The big question, in view of the coupe’s ultimate failure, is whether it would have sold well enough to pay off the tooling. The answer is still most likely, “no.”
I like it! Even though it’s a straightforward “stretch” of the AMC coupe, it somehow manages to pick up the flavor of the 4-door Ford Torino and GM Colonnades (say, a Malibu Classic) and combine them. I think it would have sold, certainly better than the coffin-nose model offered at the time!
I think that black sedan looks a lot like that awkward Avanti 4-door someone was building in the early 90s…
Reminded me of that, too.
I actually saw one of these — silver, with oversized chrome rims — driving in West LA maybe 12 years ago. Which was before I knew there was such a thing as a four-door Avanti. I was talking to a girl on the sidewalk where we just met for a movie. She noticed I wasn’t looking at her while she was talking because I was distracted by something down the street. So she asked “What are you looking at?” And I answered “A car that’s not supposed to exist.”
I love the sedan. The rear treatment reminds me of the lines of an Excallibur sedan that I saw pictures of some time ago.
Interesting how the what-if Matador sedan shows that AMC managed to replicate the big mistake Studebaker made in 1953. The groundbreaking ’53 Stude coupe was a totally different body from the sedans, which were actually carryovers from ’52 bodies facelifted to look as much like the new coupes as possible, but the proportions were all wrong. The sketch below shows how much sleeker a ’53 sedan based on the coupe body would have been.
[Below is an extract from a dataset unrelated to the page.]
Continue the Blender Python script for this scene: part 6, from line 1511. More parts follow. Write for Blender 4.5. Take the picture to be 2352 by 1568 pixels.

The ’74 Matador coupe wasn’t the artistic masterpiece that the ’53 Studebaker was, but it did generate some showroom buzz when it first appeared. However, AMC’s sedan and wagon offerings were warmed over 1967 designs. The hypothetical Matador sedan looks good, maybe needing a tweak or two at the B-pillar area and that’s it.
On the Studes, I agree with you mostly. The 53 sedans were indeed all new. However, there had been a program for a new 53 in place for quite awhile. They were to be similar in dimensions to the 47-52, but were indeed completely new. Only after Loewy’s proposal for the Starliner got the green light did stylists go back to the in-progress 53 sedans to apply many of the details from the coupe.
This “what if” proves the adage that you can lose weight but you can’t lose ugly. You can remove all kinds of stuff to make it lighter……………
“Tim B”: You did an incredible job with this illustration! It is so professional, at first glance I didn’t even notice the four-doors! Awesome work! (I owned a 78 tan Barcelona coupe.)
1975 Matador Cassini is always been my favorite car and I think in style and looks none other car can defeat it.